This is based on a dream I had this morning:
She caught me with my pants down, as usual.
“It’s okay,” She didn’t even laugh, “You’re taking a long journey out there in the snow.”
I was struggling to adjust my rain pants against the bottom layers underneath. “These damn things are always riding up!”
Catherine sat next to me on the stairs. She didn’t seem to mind how ridiculous I looked. With one last tussle against the stubborn fabric, I was comfortable and collapsed heavily on the stair.
“Phew!” I looked at her and couldn’t help but smile. “Can’t wait to not be doing this routine anymore.”
“We’re going someplace better soon,” Her eyes seemed to shine up brighter than usual as she spoke, “No more fighting with the snow… or layers of thermal underwear.”
Catherine always had a regal feeling about her, but this time she took on a younger, more innocent looking guise. Her hair was dirty blonde with gentle curves and waves. Her clothing was befitting a country girl’s taste; boot-cut denim jeans with an oxford sleeveless top. Those blue eyes that shined so brightly drew me in more than anything else. Her majesty was still present and accounted for, yet hiding just beneath the surface. Like royalty who wants to experience being normal for a day.
The setting around us changed suddenly. Instead of sitting inside the cool, uncomfortable confines of my old church, we found ourselves deep in the woods on a quiet summer’s evening. The stairs of the church foyer were exchanged for the back steps of my best friend’s house. We were in bluegrass country.
Catherine and I began to talk. Away from the false pretenses of make-believe institutions, I felt much more comfortable opening up to her.
“They tell me that you enjoy radio.” She said. I had no idea who “they” were, but I answered anyway.
“Yeah, though I gravitate more towards the classical programs they play on NPR.”
God, that sounded snobbish. I thought. “What do you like to listen to?”
“Talk radio.” She replied, without missing a beat.
I blinked in surprise, “Really? Like Rush Limbaugh? Howie Karr? Those guys?”
“Sometimes,” Her smile grew as though she was about to land a whopper of a punch-line, “I’ve had to adjust my tastes, living with you for so long.”
“So, you went from being a conservative to a red-pilled conspiracy theory buff?” I chuckled, though still wary about the verbal trap I might’ve been waltzing into.
“No, it’s more like being a girl, who just wants to find love, falling head-over-heels, and figuring out the details as we go.” She explained.
I didn’t say it out loud, but I figured that was a nice way of her saying, I don’t like the crazy stuff you listen to.

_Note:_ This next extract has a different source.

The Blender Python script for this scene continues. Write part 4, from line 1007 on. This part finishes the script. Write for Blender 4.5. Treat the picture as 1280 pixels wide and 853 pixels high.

Let’s just make love already!
“You should check out Bill Cooper’s radio shows.” I offered, half-jokingly.
“Oh, really?” She snuggled up closer as the environment changed yet again.
“Yeah, Behold A Pale Horse, and shit like that.” I was cut short by the appearance of a large projector screen standing at the foot of the stairs. An animated cartoon film began to play. I also noticed a few children had gathered about us on the stairs. Their attention was mostly focused on the movie. Some of them were draping themselves over large stuffed animals.
I couldn’t bring myself to ask Catherine if I had anything to do with these little ones, figuring that I should know better. Surely, they must belong to someone else, and they just want to see the movie.
The film was like an old Disney cartoon, replete with talking mice enduring incredible circumstances. I recall one family of mice, where the youngest sibling was kept like a slave inside of a record player. He would constantly crank the machine by himself, while his parents hurled insults at him from outside.
My attention turned back to Catherine. One of the large stuffed animals was between us now, and she was resting against it. I succumbed to sleep shortly thereafter.
She likes talk radio lol never would have guessed they adjust their taste in things by living with us ill be honest i thought they were snobbish
She may have been being facetious. There are certain alt-media radio personalities that I used to listen to, and I would feel such a wave of exasperation coming from her when I’d tune in. She loathes the pessimistic doom-and-gloom types.
True succubi love to cough cough play games but it does make u wonder what they think of our media from art to books to radio etc would it seem primitive to them
Yeah I noticed this to some degree. Looking at it before I came here I could have possibly acted different since I wasn’t from these parts. Life man, it changes you. For good or worse.